The judges said the two-year time given to parliament could have been extended by six months at the most had there been a state of emergency, imposed due to the invasion of Nepal or natural calamities.

However, the parliamentary parties, failing to complete the task, amended the constitution in a midnight drama last year, giving themselves another year.

The judges said the procedure was incorrect. They also struck down an earlier verdict given by a special bench of the apex court that had given a boost to the failing parties.

The special bench had said that parliament would continue till the new constitution was written.

It gave heart to communist Prime Minister Jhala Nath Khanal who after taking three months to form his cabinet had begun to seek additional time this month, saying the new constitution would not be ready by May 28.

Wednesday’s verdict came after two lawyers, Balkrishna Neupane and Bharat Jangam, challenged the extension given last year.

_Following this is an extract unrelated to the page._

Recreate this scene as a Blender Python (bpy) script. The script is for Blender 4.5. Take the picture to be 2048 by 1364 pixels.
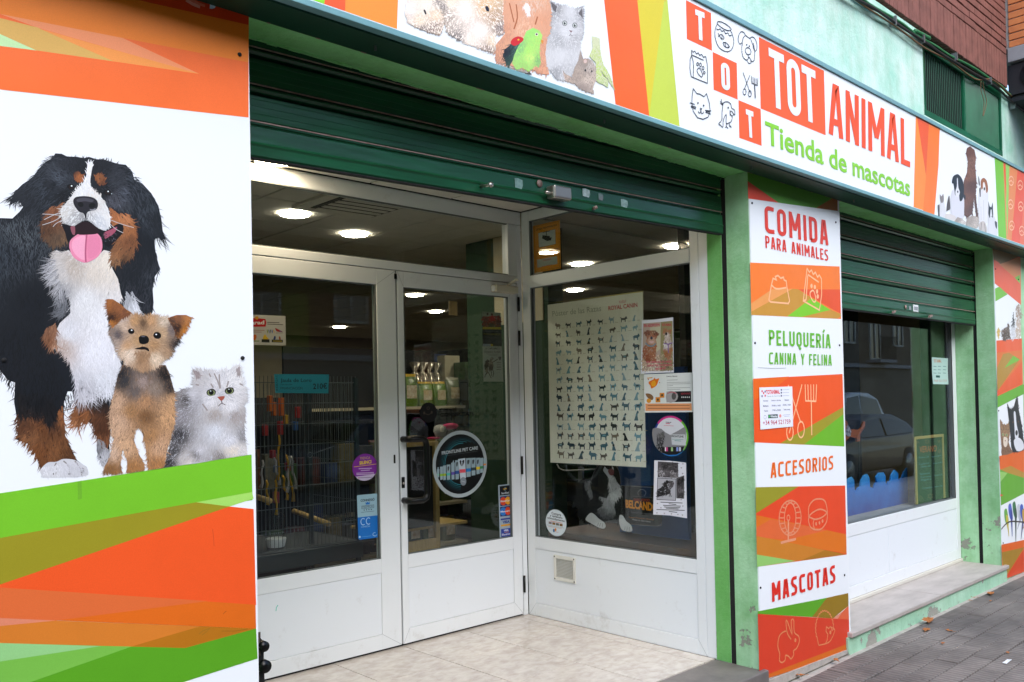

Though the judges scrapped the lawyers’ writ, saying it had no relevance with the extended tenure also coming to an end in 72 hours’ time, Jangam hailed the verdict, saying it would force the parties to re-think before seeking yet another extension in three days’ time.

“If they do, we will challenge that too in court once again,” he said.

The court’s rebuke that the legislators had to be focused on writing the constitution within the given time came even as the three top parties kept up their old tradition of fighting even in the face of a national crisis.

The ruling communists and Maoists held a much-vaunted meeting with the main opposition party, the Nepali Congress, in a five-star resort in Kathmandu ostensibly to reach an agreement on seeking yet another extension.

However, even with just 72 hours left for a constitutional breakdown, neither side was ready to compromise. Consequently, there was no agreement, just as there had been almost none for nearly three years.